Autre consécration, il compte parmi les premiers couturiers à apparaître en une du célèbre magazine américain
Time. En 1974, il pose debout, torse nu, uniquement vêtu d'une serviette maison en guise de pagne, de chaussettes tombant sur les chevilles, avec autour de lui un fauteuil et un miroir silhouette, eux aussi estampillés Pierre Cardin. Sur cette image tout est dit ou presque : l'une des forces du couturier, c'est aussi la diversification.
Fils d'agriculteurs italiens
Dans ce domaine, tel le premier d'une expédition, le couturier débroussaille volontiers et généreusement la zone. Son sceau bourgeonne sur des serviettes de toilette, des paquets de cigarettes, des boîtes de sardines, des cravates, des plaquettes de chocolat, des meubles. Ses confrères lui reprochent de galvauder les mots de luxe, de mode et de création ? Qu'importe, Pierre Cardin est libre et indépendant financièrement et sa fortune atteint des sommets. Voilà ce qui compte pour Pietro Constante Cardin, fils d'agriculteurs vénitiens au regard azuré, qui a fui l'Italie fasciste de Mussolini avec ses parents pour venir se réfugier en France en 1924.
Selon ses dires, l'enfant qui se rêvait acteur, doit sa carrière de créateur-entrepreneur à une cartomancienne qui le mettra sur le chemin de la mode. Il fera ses armes chez un tailleur de Saint-Étienne – Bonpuis – avant de rejoindre Paris à vélo en 1945, où il travaillera auprès d'Elsa Schiaparelli – deux mois – et de Christian Dior, qu'il épaulera dans la conception de la célèbre veste Bar. Il y a de la ténacité et une soif d'entreprendre à l'infini chez Pierre Cardin. On ne devient pas par hasard la tête pensante, financière et créative d'un empire évalué à plus de 600 millions d'euros en 2019 (selon le magazine
Challenges).
Un appétit que l'on le retrouve aussi du côté de ses acquisitions immobilières. Aujourd'hui, on croit recenser une cinquantaine de maisons lui appartenant qui vont du restaurant Maxim's situé rue Royale à Paris (à deux pas de ses bureaux de la rue Marigny) acheté en 1981, au château de Lacoste, ancienne demeure du Marquis de Sade, posée dans les hauteurs du Vaucluse et achetée en 2001.
L'horreur d'être catalogué
Toutefois, à propos de sa fortune comme de ses demeures, Pierre Cardin aimait à cultiver le mystère et à brouiller les pistes.

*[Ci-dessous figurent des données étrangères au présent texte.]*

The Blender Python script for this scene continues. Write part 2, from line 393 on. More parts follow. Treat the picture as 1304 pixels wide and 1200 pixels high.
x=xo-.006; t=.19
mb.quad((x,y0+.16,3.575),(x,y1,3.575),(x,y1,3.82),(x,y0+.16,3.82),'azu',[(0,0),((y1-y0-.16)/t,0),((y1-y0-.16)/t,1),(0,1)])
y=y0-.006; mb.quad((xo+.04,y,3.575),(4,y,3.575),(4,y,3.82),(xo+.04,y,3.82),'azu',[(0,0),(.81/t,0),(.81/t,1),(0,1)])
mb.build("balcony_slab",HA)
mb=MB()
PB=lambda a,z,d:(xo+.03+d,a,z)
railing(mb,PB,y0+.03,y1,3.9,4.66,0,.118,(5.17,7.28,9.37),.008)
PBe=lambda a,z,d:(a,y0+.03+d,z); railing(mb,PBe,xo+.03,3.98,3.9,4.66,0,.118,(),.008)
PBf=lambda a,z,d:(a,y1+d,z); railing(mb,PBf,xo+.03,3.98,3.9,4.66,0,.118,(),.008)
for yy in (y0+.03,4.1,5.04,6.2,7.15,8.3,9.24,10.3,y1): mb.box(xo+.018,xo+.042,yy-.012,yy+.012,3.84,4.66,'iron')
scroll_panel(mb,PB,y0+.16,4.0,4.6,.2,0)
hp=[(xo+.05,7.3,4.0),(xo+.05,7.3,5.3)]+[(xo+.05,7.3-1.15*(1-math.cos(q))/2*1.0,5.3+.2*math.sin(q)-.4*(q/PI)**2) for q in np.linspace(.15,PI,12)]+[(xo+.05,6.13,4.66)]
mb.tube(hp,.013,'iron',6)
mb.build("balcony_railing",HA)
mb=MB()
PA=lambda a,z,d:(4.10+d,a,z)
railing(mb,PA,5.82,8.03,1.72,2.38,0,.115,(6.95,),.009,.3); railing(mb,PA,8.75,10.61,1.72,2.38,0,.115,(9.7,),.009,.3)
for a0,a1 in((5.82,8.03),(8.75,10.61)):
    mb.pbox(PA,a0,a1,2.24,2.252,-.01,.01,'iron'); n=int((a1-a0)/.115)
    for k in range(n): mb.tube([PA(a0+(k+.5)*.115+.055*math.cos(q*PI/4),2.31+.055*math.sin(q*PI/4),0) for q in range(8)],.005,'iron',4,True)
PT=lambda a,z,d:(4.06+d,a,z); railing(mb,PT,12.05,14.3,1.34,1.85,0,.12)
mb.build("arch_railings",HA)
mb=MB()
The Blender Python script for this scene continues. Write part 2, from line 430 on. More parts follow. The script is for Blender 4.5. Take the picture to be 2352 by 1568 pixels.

Il n'infirmait ni ne confirmait rien. Il en est ainsi pour bien des sujets chez Pierre Cardin, comme si l'homme avait horreur d'être catalogué. Un coup dans le rétroviseur ne lui donne pas tort : chose rare, il était un créatif doté du sens des affaires, un visionnaire devenu vintage, un chantre de l'élégance créant pour la rue, un inventeur de robes légendaires qui pouvait apposer son nom sur les objets les plus triviaux, comme cet improbable
réchauffe-mug…
Mêmes zones de délimitations troubles côté vie privée : l'homme ouvertement homosexuel a vécu pendant quatre ans une histoire d'amour avec Jeanne Moreau et répétait à qui voulait bien l'entendre que son plus grand regret était de ne pas avoir eu d'enfant avec elle.
Finalement, que l'on aime ou pas ce personnage haut en couleur, le couturier aura marqué de son empreinte indélébile l'histoire de la mode avec un style largement identifiable, et l'homme d'affaires aura, quant à lui, imprimé un modèle économique florissant et reconnu. Reste à savoir qui, dans le milieu aujourd'hui, sera à même de relever un tel défi : à savoir concentrer tous les pouvoirs en combinant à ce point créativité et sens du business. C'était cela aussi Pierre Cardin : tout réuni en un seul homme.